Exercise
Find each line with the string "sparse" and report it.

(Records from a dataset)
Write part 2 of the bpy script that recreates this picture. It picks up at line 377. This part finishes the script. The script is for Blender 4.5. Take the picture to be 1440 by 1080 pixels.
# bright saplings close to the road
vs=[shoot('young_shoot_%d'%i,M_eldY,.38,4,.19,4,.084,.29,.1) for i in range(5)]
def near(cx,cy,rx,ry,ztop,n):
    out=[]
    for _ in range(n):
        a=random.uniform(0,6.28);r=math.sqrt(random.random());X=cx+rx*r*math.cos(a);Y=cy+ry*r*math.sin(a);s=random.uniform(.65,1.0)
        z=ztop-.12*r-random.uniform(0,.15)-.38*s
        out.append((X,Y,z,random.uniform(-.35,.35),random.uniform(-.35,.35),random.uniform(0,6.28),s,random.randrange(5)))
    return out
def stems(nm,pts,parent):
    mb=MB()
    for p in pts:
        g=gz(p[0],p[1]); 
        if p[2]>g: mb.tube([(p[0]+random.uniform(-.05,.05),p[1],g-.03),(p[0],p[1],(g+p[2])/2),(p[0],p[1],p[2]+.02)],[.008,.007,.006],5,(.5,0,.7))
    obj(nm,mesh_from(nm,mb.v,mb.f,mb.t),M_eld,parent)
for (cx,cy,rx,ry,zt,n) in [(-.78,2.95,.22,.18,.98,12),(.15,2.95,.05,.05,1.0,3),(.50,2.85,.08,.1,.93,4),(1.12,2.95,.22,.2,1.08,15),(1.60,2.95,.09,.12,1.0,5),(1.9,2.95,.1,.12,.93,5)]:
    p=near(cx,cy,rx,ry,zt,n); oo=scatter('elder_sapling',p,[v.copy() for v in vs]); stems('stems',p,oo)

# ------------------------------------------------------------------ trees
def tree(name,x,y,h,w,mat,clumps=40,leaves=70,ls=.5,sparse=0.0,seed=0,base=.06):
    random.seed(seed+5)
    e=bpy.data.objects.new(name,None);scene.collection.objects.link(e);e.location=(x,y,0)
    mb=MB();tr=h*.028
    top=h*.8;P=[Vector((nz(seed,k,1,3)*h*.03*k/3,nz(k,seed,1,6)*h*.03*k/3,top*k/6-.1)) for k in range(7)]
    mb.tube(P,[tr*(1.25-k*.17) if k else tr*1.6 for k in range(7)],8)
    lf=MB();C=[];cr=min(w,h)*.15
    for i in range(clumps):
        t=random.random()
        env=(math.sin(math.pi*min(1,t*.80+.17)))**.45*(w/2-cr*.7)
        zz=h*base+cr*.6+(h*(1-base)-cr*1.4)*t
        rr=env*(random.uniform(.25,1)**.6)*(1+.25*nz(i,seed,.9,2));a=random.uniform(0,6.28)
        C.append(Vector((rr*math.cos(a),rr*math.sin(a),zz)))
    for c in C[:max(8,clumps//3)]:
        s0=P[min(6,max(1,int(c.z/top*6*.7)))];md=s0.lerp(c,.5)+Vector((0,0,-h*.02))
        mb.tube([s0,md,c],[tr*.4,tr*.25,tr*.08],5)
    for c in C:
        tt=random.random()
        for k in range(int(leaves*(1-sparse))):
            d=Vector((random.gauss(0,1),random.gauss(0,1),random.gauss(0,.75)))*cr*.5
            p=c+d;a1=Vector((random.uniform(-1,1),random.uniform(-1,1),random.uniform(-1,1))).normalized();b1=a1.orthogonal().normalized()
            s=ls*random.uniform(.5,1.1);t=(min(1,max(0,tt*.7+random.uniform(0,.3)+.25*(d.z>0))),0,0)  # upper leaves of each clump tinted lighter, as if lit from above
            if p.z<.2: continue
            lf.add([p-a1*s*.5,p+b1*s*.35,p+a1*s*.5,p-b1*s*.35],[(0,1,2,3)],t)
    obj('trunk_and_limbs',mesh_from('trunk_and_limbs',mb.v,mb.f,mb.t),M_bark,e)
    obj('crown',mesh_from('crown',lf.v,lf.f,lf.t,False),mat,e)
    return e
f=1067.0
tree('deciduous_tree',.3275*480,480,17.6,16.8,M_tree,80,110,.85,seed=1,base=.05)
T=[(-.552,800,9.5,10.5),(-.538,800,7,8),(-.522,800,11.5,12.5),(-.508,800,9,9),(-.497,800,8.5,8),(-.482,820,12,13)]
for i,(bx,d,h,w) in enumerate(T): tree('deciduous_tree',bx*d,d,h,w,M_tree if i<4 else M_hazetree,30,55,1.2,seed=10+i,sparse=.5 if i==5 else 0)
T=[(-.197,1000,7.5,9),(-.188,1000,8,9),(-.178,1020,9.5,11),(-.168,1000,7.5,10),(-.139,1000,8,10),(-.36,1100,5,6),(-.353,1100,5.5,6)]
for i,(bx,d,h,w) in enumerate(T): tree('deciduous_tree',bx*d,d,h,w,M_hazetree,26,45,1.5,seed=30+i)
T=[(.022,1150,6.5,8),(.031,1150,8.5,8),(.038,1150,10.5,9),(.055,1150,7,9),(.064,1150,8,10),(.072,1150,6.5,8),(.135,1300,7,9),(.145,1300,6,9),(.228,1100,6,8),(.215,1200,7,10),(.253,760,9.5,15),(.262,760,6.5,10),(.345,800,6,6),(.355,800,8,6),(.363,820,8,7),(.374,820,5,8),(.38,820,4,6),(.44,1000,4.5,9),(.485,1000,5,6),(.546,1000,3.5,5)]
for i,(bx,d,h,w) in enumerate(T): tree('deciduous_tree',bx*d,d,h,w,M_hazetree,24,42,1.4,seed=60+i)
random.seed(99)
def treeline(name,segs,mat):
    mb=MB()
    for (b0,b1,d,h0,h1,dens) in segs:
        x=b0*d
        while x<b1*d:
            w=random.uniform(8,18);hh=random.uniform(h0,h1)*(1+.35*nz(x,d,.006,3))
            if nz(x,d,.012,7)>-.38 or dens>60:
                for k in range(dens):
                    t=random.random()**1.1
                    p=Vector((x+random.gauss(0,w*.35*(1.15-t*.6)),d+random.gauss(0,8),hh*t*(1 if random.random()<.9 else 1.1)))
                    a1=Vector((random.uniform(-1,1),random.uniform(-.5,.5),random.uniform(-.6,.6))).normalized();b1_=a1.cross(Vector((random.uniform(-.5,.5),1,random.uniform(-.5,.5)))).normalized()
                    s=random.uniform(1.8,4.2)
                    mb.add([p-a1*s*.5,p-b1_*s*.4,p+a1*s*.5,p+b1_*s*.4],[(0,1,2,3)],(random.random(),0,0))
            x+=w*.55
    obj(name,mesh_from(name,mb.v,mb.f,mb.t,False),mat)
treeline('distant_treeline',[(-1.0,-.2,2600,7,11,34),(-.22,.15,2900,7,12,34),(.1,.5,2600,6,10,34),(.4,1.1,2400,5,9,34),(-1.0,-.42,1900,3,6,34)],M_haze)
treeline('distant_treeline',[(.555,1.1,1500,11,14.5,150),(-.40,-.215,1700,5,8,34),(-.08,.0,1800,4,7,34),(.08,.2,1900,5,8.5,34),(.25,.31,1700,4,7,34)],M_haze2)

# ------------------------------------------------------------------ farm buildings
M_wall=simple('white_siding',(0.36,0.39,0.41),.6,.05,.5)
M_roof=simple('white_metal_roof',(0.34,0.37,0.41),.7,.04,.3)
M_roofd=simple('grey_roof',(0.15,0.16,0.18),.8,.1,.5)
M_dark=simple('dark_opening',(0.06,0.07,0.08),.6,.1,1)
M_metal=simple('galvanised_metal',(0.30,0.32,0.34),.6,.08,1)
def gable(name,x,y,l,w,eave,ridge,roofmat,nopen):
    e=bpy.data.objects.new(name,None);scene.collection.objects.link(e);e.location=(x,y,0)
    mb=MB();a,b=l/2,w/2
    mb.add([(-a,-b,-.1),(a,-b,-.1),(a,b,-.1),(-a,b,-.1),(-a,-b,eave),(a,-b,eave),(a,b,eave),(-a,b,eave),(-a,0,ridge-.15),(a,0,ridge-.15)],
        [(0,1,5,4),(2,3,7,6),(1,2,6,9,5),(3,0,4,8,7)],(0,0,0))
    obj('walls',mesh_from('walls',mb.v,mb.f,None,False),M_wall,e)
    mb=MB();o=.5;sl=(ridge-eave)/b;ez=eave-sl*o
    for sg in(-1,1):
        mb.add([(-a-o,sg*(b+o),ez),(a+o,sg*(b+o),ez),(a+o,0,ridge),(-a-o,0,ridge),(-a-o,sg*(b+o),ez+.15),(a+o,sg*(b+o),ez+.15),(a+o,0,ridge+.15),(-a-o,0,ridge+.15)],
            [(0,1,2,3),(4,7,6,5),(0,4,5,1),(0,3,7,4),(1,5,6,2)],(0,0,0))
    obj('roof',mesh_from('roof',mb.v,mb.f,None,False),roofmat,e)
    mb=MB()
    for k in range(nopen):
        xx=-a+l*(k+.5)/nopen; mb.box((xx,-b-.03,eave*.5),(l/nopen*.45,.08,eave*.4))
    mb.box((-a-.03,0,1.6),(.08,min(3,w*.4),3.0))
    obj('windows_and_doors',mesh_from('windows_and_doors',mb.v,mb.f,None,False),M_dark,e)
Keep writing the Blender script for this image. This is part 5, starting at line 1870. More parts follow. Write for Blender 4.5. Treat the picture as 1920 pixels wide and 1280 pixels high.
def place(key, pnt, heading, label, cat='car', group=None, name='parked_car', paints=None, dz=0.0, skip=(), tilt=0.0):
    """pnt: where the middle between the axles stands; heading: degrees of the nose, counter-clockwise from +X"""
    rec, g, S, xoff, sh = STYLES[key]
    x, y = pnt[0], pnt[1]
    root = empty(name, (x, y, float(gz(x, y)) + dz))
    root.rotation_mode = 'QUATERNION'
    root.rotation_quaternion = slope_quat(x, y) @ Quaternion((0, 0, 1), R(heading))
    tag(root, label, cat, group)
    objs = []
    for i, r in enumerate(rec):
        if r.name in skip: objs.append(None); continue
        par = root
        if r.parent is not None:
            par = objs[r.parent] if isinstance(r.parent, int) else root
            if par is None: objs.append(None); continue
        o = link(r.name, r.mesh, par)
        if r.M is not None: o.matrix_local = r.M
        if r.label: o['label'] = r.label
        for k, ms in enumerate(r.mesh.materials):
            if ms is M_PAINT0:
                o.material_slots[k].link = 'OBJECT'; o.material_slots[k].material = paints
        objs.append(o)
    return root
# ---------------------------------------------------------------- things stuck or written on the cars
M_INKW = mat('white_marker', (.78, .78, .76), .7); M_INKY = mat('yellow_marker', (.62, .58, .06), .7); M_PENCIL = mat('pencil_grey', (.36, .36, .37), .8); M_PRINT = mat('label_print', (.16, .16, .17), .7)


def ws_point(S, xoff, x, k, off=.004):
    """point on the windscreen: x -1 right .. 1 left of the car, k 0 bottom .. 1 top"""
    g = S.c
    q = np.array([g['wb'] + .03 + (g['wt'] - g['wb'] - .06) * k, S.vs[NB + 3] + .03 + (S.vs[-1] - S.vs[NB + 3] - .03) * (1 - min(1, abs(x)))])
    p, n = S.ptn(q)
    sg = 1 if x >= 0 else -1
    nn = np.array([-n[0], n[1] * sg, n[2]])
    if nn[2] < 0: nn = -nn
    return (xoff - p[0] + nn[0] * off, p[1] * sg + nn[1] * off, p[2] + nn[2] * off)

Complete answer
def tree(name,x,y,h,w,mat,clumps=40,leaves=70,ls=.5,sparse=0.0,seed=0,base=.06):
        for k in range(int(leaves*(1-sparse))):
for i,(bx,d,h,w) in enumerate(T): tree('deciduous_tree',bx*d,d,h,w,M_tree if i<4 else M_hazetree,30,55,1.2,seed=10+i,sparse=.5 if i==5 else 0)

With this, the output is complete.